The XSA v10.1 interface allows to search for 3XMM-DR7s sources and to display their fluxes and other parameters. It allows also to deploy simultaneously the information of the individual detections used for each stacked source. Links to the corresponding 3XMM-DR8 sources are provided, if the sources were already detected.
Image: ESA/ESDC

Exciting times for Mars Express

By B. López Martí & E. Grotheer
Mars South Polar Cap

With the Red Planet shining bright in our sky due to its current proximity to Earth, several exciting discoveries by Mars Express have been reported this summer. The most exciting of all being, of course, the announcement that liquid water had been detected below the Martian southern polar cap. In addition, an analysis involving data from several mission instruments concluded that the Martian atmosphere behaves as one. Last but not least, a dust storm has been monitored for several months. And all in the year when we celebrate the fifteenth anniversary of the beginning of the mission: Fifteen years of successful operations that have remarkably improved our knowledge of the Red Planet, as we at the ESDC recently summarised in this Twitter moment.
At the same time, the Mars Express data holdings in the Planetary Science Archive have kept increasing thanks to the regular deliveries of data from the mission instrument teams. In the last months, new HRSC map-projected and radiometric data have added to the existing PSA datasets, which both now cover up to May 2017. New ASPERA-3 data through December 2017 have also been delivered. Time will tell which other discoveries await in those data!
Image: ESA

High-school students find a mysterious X-ray source hidden in the XSA

By B. López Martí
Students

Probably our youngest users, a group of Italian high-school students have discovered a mysterious X-ray source as part of a data-mining project into the XMM-Newton Science Archive (XSA). The work, a collaboration with scientists from the Italian National Institute of Astrophysics (INAF) in Milan, was part of the Exploring the X-ray Transient and variable Sky project (EXTraS) aiming at studying variable sources from the first 15 years of XMM-Newton observations.
The six students analysed the light curves of about 200 X-ray sources in order to identify objects exhibiting interesting properties (such as a strong flare, for example) that had not been studied before. One source, located in the globular cluster NGC 6540, was especially intriguing: It displayed an increase of its X-ray brightness by up to 50 times its normal level in 2005, quickly returning to its normal brightness after just a few minutes. Too short to be an ordinary stellar flare, but too faint to be caused by a compact object in a binary system. The source could be a chromospherically active binary, although it does not closely match the properties of any known object of this type.
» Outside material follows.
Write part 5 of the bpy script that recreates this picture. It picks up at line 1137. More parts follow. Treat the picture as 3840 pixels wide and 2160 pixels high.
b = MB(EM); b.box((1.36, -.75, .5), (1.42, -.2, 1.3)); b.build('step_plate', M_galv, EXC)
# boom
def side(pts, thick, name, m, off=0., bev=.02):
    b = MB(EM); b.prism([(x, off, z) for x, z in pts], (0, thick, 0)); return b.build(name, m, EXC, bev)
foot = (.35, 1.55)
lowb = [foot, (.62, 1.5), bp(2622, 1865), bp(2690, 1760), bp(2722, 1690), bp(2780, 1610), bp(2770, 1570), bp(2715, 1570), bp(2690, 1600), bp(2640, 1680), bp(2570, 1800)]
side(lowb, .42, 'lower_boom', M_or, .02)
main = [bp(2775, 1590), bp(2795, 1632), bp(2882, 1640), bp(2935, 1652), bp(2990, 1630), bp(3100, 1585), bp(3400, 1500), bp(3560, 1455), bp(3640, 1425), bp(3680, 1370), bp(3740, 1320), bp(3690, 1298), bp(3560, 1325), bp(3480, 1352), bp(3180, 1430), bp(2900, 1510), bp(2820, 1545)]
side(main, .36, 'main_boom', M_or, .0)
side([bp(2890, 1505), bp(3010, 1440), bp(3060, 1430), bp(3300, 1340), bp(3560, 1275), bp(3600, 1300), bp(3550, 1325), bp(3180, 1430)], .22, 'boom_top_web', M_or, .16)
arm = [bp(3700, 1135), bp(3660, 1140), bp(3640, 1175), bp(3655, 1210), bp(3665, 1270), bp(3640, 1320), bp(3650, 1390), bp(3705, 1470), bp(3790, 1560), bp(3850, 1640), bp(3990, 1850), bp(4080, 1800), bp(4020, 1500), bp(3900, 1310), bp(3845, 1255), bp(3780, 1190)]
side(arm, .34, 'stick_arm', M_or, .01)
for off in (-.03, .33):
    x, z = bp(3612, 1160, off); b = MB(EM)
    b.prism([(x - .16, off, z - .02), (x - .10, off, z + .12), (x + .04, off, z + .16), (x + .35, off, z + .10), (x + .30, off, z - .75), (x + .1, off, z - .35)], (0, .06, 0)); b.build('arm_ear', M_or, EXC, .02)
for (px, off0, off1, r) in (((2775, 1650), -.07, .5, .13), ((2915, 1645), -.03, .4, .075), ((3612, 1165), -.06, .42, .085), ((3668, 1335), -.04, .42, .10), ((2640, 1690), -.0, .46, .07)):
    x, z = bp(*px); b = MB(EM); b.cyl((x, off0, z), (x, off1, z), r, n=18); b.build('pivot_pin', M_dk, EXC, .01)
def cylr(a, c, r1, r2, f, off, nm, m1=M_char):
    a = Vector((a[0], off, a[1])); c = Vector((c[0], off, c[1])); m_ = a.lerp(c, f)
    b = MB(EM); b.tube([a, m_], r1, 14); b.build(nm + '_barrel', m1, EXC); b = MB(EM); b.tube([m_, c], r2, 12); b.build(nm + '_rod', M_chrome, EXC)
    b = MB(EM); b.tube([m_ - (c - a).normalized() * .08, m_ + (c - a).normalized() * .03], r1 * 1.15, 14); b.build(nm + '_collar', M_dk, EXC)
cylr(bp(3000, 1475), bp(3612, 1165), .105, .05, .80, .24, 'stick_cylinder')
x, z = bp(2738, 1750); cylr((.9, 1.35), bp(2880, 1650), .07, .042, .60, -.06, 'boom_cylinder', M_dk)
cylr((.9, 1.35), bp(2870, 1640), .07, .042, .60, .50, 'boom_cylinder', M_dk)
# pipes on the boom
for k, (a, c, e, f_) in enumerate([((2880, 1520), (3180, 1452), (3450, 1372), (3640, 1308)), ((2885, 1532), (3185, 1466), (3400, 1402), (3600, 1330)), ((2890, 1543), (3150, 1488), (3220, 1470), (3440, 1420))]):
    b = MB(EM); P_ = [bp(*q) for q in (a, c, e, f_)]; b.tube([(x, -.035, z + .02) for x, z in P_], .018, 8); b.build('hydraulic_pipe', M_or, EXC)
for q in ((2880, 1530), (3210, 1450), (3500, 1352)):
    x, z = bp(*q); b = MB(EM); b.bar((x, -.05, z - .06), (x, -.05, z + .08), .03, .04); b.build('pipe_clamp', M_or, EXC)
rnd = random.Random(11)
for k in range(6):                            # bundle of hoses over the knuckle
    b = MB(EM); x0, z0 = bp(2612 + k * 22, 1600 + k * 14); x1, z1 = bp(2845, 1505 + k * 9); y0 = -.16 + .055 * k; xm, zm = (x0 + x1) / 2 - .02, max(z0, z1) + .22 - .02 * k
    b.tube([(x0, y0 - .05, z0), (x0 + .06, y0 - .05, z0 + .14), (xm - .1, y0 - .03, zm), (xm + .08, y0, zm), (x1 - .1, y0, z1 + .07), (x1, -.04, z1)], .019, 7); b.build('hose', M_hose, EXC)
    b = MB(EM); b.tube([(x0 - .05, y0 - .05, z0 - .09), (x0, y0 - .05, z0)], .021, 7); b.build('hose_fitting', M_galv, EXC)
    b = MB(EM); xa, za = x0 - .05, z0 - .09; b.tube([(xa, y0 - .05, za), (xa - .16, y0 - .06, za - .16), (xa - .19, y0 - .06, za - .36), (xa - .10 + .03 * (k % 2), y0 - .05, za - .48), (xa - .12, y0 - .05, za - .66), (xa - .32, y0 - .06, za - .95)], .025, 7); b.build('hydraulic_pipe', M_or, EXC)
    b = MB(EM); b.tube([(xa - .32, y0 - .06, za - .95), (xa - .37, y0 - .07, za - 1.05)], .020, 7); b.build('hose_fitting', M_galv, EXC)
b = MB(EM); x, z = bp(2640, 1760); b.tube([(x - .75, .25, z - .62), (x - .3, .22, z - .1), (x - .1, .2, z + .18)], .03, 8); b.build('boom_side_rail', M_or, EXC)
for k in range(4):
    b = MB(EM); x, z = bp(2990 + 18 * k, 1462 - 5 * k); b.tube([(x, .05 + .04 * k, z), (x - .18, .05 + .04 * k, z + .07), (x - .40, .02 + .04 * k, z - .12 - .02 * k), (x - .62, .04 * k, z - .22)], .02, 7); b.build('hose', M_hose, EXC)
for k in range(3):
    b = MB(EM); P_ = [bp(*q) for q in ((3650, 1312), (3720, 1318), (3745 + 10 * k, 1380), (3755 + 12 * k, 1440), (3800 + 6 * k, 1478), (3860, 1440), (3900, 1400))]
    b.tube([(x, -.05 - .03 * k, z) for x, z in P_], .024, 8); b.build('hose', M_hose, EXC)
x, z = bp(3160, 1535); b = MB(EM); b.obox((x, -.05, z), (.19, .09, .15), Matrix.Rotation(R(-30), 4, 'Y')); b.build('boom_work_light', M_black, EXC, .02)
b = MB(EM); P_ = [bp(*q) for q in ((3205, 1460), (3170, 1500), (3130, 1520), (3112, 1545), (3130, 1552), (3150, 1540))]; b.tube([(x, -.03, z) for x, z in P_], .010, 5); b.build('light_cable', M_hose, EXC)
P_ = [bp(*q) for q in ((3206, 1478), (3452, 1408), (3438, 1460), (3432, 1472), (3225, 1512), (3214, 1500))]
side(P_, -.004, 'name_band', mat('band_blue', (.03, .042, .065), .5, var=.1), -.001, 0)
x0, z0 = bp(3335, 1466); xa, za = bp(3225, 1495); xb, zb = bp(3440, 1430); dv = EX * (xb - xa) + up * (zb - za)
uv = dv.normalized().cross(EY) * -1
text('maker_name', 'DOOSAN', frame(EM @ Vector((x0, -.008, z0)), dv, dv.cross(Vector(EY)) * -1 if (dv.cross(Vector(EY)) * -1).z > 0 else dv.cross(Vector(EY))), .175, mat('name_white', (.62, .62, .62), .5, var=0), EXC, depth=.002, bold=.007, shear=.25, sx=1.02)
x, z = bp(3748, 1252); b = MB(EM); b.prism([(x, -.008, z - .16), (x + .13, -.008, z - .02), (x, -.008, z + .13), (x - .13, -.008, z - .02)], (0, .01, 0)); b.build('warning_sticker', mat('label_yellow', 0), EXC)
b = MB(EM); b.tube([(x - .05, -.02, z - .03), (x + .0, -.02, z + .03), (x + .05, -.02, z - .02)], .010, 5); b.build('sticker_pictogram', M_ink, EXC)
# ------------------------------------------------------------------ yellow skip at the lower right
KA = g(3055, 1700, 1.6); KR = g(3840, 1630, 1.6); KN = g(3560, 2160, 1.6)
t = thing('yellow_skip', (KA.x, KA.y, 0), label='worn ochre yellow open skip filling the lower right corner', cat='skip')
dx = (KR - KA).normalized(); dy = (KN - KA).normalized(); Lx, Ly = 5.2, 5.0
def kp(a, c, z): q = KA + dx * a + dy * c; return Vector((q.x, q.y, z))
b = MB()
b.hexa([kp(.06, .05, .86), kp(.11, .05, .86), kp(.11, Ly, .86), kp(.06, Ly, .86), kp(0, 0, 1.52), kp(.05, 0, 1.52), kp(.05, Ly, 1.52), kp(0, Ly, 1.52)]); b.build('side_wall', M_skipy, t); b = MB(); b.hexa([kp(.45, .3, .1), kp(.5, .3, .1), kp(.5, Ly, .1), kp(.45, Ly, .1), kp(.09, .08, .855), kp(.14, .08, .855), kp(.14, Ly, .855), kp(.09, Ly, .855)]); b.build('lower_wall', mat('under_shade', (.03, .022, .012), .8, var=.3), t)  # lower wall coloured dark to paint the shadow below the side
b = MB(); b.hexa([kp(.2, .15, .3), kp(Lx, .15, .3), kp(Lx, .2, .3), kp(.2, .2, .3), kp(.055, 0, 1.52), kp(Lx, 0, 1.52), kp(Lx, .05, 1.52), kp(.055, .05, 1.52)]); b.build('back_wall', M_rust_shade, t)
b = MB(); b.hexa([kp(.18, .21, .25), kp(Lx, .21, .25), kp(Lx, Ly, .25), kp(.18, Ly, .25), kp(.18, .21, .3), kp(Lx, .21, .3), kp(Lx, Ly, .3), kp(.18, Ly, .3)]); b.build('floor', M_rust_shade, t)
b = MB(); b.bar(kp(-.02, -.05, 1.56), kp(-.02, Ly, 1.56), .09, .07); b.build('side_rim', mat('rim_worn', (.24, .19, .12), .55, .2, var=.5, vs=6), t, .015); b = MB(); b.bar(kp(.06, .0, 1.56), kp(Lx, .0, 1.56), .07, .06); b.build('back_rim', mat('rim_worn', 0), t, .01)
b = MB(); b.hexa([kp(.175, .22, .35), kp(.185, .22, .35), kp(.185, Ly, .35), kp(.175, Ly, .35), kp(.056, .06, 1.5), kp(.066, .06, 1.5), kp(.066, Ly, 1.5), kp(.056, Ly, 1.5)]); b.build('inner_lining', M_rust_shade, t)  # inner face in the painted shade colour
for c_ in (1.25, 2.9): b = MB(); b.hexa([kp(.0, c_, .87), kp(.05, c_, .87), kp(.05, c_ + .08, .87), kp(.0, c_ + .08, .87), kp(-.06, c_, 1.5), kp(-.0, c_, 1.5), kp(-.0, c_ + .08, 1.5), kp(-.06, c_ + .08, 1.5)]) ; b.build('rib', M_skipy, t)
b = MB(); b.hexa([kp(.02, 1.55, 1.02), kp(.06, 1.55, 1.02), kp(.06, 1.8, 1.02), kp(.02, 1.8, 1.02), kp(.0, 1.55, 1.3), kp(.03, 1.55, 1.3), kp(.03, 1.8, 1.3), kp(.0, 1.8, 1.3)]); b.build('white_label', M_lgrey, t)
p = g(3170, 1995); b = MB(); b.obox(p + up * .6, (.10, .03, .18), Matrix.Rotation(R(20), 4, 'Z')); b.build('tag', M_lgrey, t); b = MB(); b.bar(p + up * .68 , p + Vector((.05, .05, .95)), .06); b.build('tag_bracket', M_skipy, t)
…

To know more about this source, read the paper published in Astronomy & Astrophysics.
At the ESDC, we want to congratulate the INAF team and the students participating in the project for this success. This discovery is an example of the many hidden treasures in the scientific archives, and an encouragement for all the people at the ESDC and the whole European Space Astronomy Centre to continue working to offer our users the best data products from the ESA missions and the easiest possible access to them.